Dois textos fecham esse número dentro da sessão Fora de Campo, que contempla artigos que nos parecem relevantes serem nesse momento publicados, mas que não fazem parte do recorte temático do número, apensar das conexões serem inevitáveis. Paulo Vaz e Janine Cardoso trabalham com diversos casos midiáticos em que as imagens dos sofredores fazem parte de uma retórica em que o risco pauta o presente pelo medo e pela desresponsabilização coletiva. No caso das reportagens do Jornal Nacional sobre a dengue, analisado no artigo, os autores esmiúçam um jornalismo que investe na indignação em relação àqueles eleitos como os culpados.
Centrado ainda em uma preocupação política, o artigo de Laércio Ricardo, Coutinho, leitor de Benjamin revisita quatro filmes da obra de Eduardo Coutinho atento aos modos como a oralidade instaura uma prática fabulatória em que a memória se faz presente para inscrever em seus tempos os sujeitos que narram e, para isso, recorre a uma matriz benjaminiana.

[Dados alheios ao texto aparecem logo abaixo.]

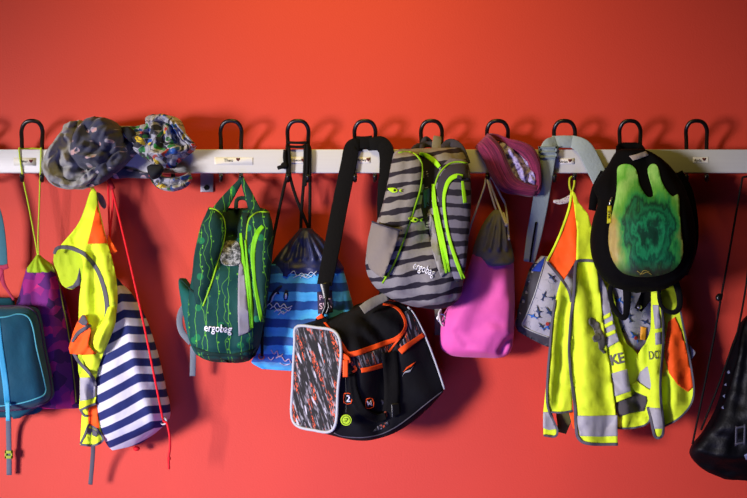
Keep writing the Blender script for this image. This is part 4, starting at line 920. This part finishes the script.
# ------------------------------------------------------------------ purple loop scarf
def scarf_purple():
    g = G('purple_marled_stripe', .9, sheen=.2)
    x, y, z = g.xyz(g.uv())
    n = g.noise(g.vec(g.M('MULTIPLY', x, 70.), g.M('MULTIPLY', y, 1.4)), 1., 4., .6)
    mat = g.done(g.ramp(n, [(.36, '2c1024'), (.44, '641840'), (.50, '8c2350'), (.55, '3a1434'), (.61, 'b03c66')]), .4, 60)
    g = G('lilac_print_lining', .9); n = g.noise(g.uv(), 26., 3., .6)
    lil = g.done(g.ramp(n, [(.36, '5f4f8a'), (.46, '9388c0'), (.56, 'b9b0dc'), (.66, '988ac4')]), .5, 70)
    t = thing('scarf', 'purple striped loop scarf with pale lilac lining on its hook', 'scarf', P(510, 196, .08), SCARVES)
    # band in front, falling from the hook towards the lower right, and the band behind it
    def band(path, uoff, seed):
        Q = sm(path, 8); vs, fs, us = [], [], []; n = 28; m = len(Q)
        for i, q in enumerate(Q):
            xa, ya, xb, yb, d, th = q
            for k in range(n):
                a = 2 * math.pi * k / n; c_, s_ = math.cos(a), math.sin(a); f = (c_ + 1) / 2
                p = P(xa + (xb - xa) * f, ya + (yb - ya) * f, d)
                w = .0022 * math.sin(f * 26 + seed + i * .06) + .005 * fbm(f * 3 + seed, i * .05, seed)
                p.y -= s_ * th / 2 + w * max(0, s_); vs.append(p); us.append((f * .35 + uoff, i / m))
        for i in range(m - 1):
            for k in range(n):
                l = (k + 1) % n; fs.append((i * n + k, i * n + l, (i + 1) * n + l, (i + 1) * n + k))
        fs += [tuple(range(n)), tuple((m - 1) * n + k for k in range(n))]
        return vs, fs, us
    front = band([(474.5, 147, 487, 134, .064, .02), (477.5, 151, 492, 136, .075, .03), (483, 160, 502, 147, .082, .032), (490, 175, 509, 163, .086, .034), (497, 187, 514, 174, .088, .034), (505, 193, 520, 180, .09, .034), (518, 195, 530, 184, .09, .032), (531, 197, 537, 185, .086, .026), (538, 194, 539, 187, .08, .01)], 0, 1)
    back = band([(486, 133, 492, 140, .056, .015), (497, 134, 500, 142, .058, .02), (509, 138.5, 512, 150, .066, .026), (521, 141, 521, 156, .07, .028), (533, 147, 527, 165, .074, .028), (540, 160, 531, 176, .078, .028), (541.5, 176, 534, 184, .08, .028), (541, 190, 534, 186, .082, .024), (536, 197, 531, 187, .084, .01)], .5, 4)
    mk('outer_band', join(front, back), mat, t)
    lin = loft([(496, 142, 516, 144, .060, .012), (499, 150, 526, 154, .064, .025), (506, 165, 532, 168, .07, .034), (513, 178, 536, 180, .076, .034), (522, 187, 536, 187, .078, .02)],
               folds=[([(510, 150), (520, 168), (524, 184)], .010, 3), ([(516, 152), (528, 170)], -.010, 2.5), ([(507, 158), (516, 176)], -.008, 2.5), ([(526, 162), (531, 182)], .007, 2.5)], nz=.004, ns=45, e=2.2, n=64, cr=.012, cf=26)
    mk('lining', lin, lil, t, 'pale lilac printed lining')
scarf_purple()

# ------------------------------------------------------------------ grey bag with the dark bird-like print, behind the vest
def bag_print():
    g = G('pale_grey_swallow_print', .75)
    n = g.noise(g.uv(), 7., 3., .6)
    base = g.mix(n, C('94939f'), C('b4b2ba'))
    e = g.step(g.vor(g.N('VectorMath', {0: g.uv(), 1: g.N('VectorMath', {0: g.noise(g.uv(), 5., 2., .5, 1), 3: .35}, operation='SCALE').outputs[0]}, operation='ADD').outputs[0], 9., 'Distance', 'DISTANCE_TO_EDGE'), .022, .01)
    mat = g.done(g.mix(g.M('MULTIPLY', g.M('MULTIPLY', e, .8), g.step(g.noise(g.uv(), 14., 1.), .44, .52)), base, C('4e5870')), .3)
    edge = plain('charcoal_bag_edge', '3f3e46', .75, .12); blue = plain('royal_blue_side', '1e3fb0', .7, .08)
    ink = plain('navy_bird_print', '2c3b60', .7); ink2 = plain('blue_bird_print', '2a5fae', .7); ink3 = plain('red_bird_print', '9a2a26', .7)
    t = thing('shoulder_bag', 'pale grey shoulder bag with dark bird print behind the yellow vest', 'shoulder bag', P(585, 350, .04), BACKPACKS)
    Ls = [(545, 256), (538, 275), (528, 300), (519, 326)]
    body = loft([(541, 256, 650, 262, .045, .02), (532, 268, 655, 270, .045, .05), (526, 288, 658, 292, .045, .06), (519, 310, 656, 316, .045, .06), (515, 326, 651, 334, .045, .055), (524, 334, 645, 346, .045, .05), (545, 345, 640, 353, .044, .03), (560, 350, 632, 356, .043, .008)], e=3., nz=.004, ns=14,
                folds=[([(553, 262), (543, 300), (532, 330)], .004, 6), ([(560, 270), (556, 330)], -.004, 4), ([(622, 285), (630, 350)], .006, 6), ([(612, 290), (618, 340)], -.004, 4), ([(640, 290), (642, 340)], -.004, 4)])
    mk('bag_body', body, mat, t)
    tr = bvh(body); f = onto(tr, .0015); f2 = onto(tr, .003)
    mk('side_edge', patch([(533, 263), (544, 263), (541, 274), (533, 298), (525, 317), (521.5, 327.5), (515.5, 327), (518, 308), (524, 287), (529, 270)], f, .001, 3), edge, t, 'charcoal side edge')
    mk('base_edge', patch([(515.5, 326.5), (523, 325), (534, 332), (549, 337), (556, 340), (556, 349), (545, 346), (530, 338.5), (518, 331.5)], f, .001, 3), edge, t, 'charcoal base edge')
    mk('side_gusset', patch([(531, 271), (538, 263), (545.5, 256), (543.5, 264), (541, 271.5)], f2, .001, 3), blue, t, 'royal blue side gusset')
    mk('edge_piping', piping([(545.5, 257), (541.5, 272), (534, 296), (526, 316), (522.5, 325.5), (534, 332), (549, 337.5)], .0013, f), M['silver_pipe'], t)
    def bird(cx, cy, s, a):
        pts = [(-1.2, .05), (-.5, -.16), (0, -.2), (.25, -.85), (.42, -.16), (1, -.12), (1.4, -.4), (1.2, .05), (1.4, .35), (.9, .08), (.3, .12), (-.1, .55), (-.2, .12), (-.6, .1)]
        ca, sa = math.cos(a), math.sin(a)
        return [(cx + s * (x * ca - y * sa), cy + s * (x * sa + y * ca)) for x, y in pts]
    for i, (cx, cy, s, a) in enumerate([(551, 277, 5, .9), (544, 295, 4.5, 2.), (532, 316, 4.5, .4), (538, 311, 5.5, 1.4), (549, 312, 6, 1.0), (548, 326, 5, 2.6), (553, 298, 5, .2), (541, 326, 4, .9), (618, 300, 5, .5), (628, 315, 6, 1.2), (641, 306, 5, 2.2), (634, 336, 6, .9), (645, 322, 5, .4), (622, 330, 5, 2.), (630, 296, 5, 1.5)]):
        mk('printed_bird', patch(bird(cx, cy, s, a), f2, .0003, 3), (ink, ink, ink2)[i % 3], t)
    for cx, cy in ((636, 338), (547.5, 324)):
        mk('printed_spot', patch([(cx + 2 * math.cos(k), cy + 2 * math.sin(k)) for k in [q * .63 for q in range(10)]], onto(tr, .004), .0003, 3), ink3, t)
    mk('care_tag', patch([(640.5, 326.5), (646.5, 327.5), (646, 340.5), (640, 339.5)], onto(tr, .004), .001, 4), plain('amber_tag', 'e09a1c', .6), t, 'small amber tag')
    rv = P(639.5, 307, .085)
    mk('snap_button', ball(rv, .005, .003, .005, 14), M['steel'], t)
    mk('snap_strap', strap([(650, 288, .083), (644, 300, .082), (638, 310, .08)], [12, 11, 8], .003), M['black_web'], t)
    sw = M['steel_web']
    mk('shoulder_strap', join(strap([(560, 141, .052), (554, 143.5, .060), (549, 149, .066), (545.5, 170, .067), (540.5, 202, .062), (534, 236, .05), (529, 262, .045)], [11, 14, 16.5, 16, 15.5, 14.5, 11], .002),
                              strap([(567, 141, .052), (575, 142.5, .060), (584.5, 148.5, .066), (593, 164, .068), (601, 182, .068), (612, 214, .055), (626, 252, .045), (636, 275, .04)], [11, 13, 16, 17, 16, 15, 14, 13], .002)), sw, t)
    mk('strap_over_hook', strap([(552, 142, .055), (565, 141.6, .058), (577, 142, .055)], 12, .003), sw, t)
    bk = plain('grey_slider_buckle', '7b8a92', .45)
    bz = .0695
    mk('slider_buckle', join(strap([(538.5, 147.5, bz), (557, 147.5, bz)], 2.2, .003), strap([(538.5, 152.5, bz), (557, 152.5, bz)], 2, .003), strap([(538.5, 157.5, bz), (557, 157.5, bz)], 2.2, .003), strap([(539.3, 146.6, bz), (539.3, 158.4, bz)], 2, .003), strap([(556.3, 146.6, bz), (556.3, 158.4, bz)], 2, .003)), bk, t)
    mk('strap_edge', join(strap([(536, 222, .058), (531.5, 250, .052), (530, 262, .05)], 1.8, .003)), M['black_web'], t)
bag_print()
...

Em relação ao nosso tema central, acreditamos que o leitor tem em mãos um quadro significativo do que se produz hoje no Brasil em termos de cinema que articula estética e política, trazido por uma série de artigos que atentamente se dedicam a pensar escrituras cinematográfica em todo o engajamento que forjam com o presente que inventamos e sofremos. Que os artigos sejam vossos.